Improved drainage in two parts of the southeast valley is enabling the Regional Flood Control District to remove 530 homes from federal flood zones, a move that will let these property owners reduce or eliminate their flood insurance.
"They are no longer mandated to buy flood insurance as part of the (home) loan," said Kevin Eubanks, the district's assistant manager.
A $7 million concrete-lined canal, now being built, will funnel runoff away from houses south of the Duck Creek detention basin. And a gravel pit that's being converted to a 49-acre, 50-foot-deep drainage pond, dubbed the Cactus detention basin, will catch stormwater before it reaches most neighborhoods.
Water in both traps will be channeled to the Las Vegas wash to the east, and eventually to Lake Mead.
Aside from reducing coverage, homeowners can receive a rebate of up to one year on insurance they've already paid.
But while some residents can worry less during a 100-year storm, the district notified 107 households that the latest research showed they are within a flood zone and should shop for insurance to cover potential high water.
Of these, only seven are likely to be required to get flood insurance, Eubanks said. The rest were simply told via certified letters that they should consider adding flood insurance to their homeowners' coverage.
The Federal Emergency Management Agency is expected to designate as flood plains a section below the Cactus basin in two months and an area below the Duck Creek basin in a year, said Gale Fraser, the district's general manager.
FEMA requires an area be designated a flood plain if runoff can reach a foot deep in a residential area, and that affected homeowners be notified, Fraser said.
However, homeowners aren't compelled to insure for flooding unless the foot-deep water will touch their houses, not just their yards, Fraser said.
The district does recommend that owners who live near a flood-prone area insure their houses against high water, just in case an exceptionally nasty storm swoops in.
The insurance is priced according to how much a rainstorm will affect a residence, Eubanks said. People who don't live in a flood plain would, of course, pay the least for a flood policy.
For that reason, it's better to take out insurance now, before FEMA officially tags those areas flood zones, Fraser said. Insurance rates will go up substantially when the areas become flood zones, and owners who already have the insurance might get grandfathered in.

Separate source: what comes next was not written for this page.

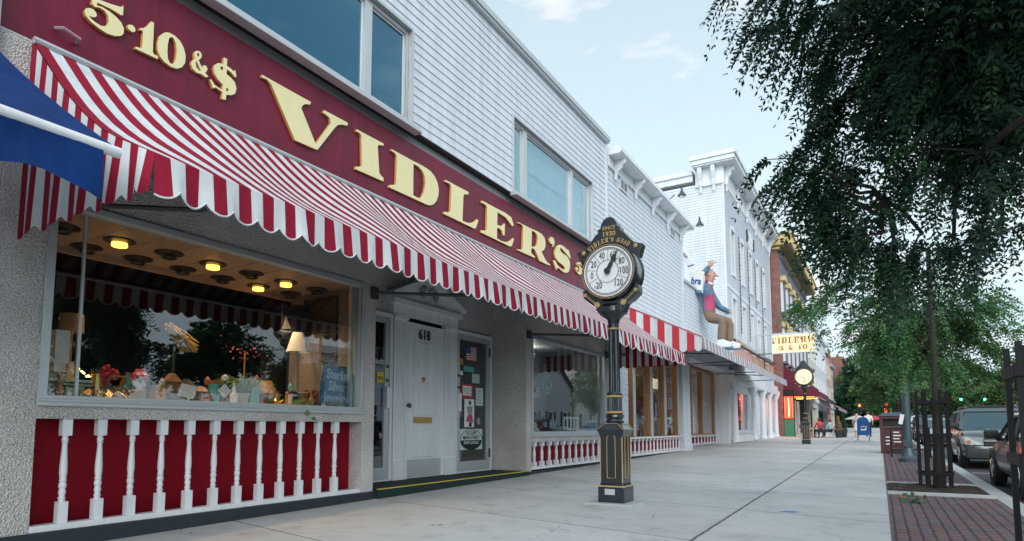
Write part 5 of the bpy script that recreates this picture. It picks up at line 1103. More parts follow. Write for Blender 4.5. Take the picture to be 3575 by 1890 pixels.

Sixty houses will be added to Duck Creek's flood zone, while 130 homes will be removed from the listing.
In the Cactus basin area, 47 homes will be added to the zone and 400 will be scratched off the list. Developers who needed gravel to augment home sites agreed to pay the cost of turning a quarry near Cactus Avenue into a basin and installing a drainage channel.
Although FEMA's local flood-plain map was first drafted in 1979, the district didn't form until the mid-'80s. With the aid of a quarter-cent sales tax, the district has dug 75 detention basins and 450 miles of drainage canals.
And there's still much more work to do, Eubanks said. "We're only halfway there."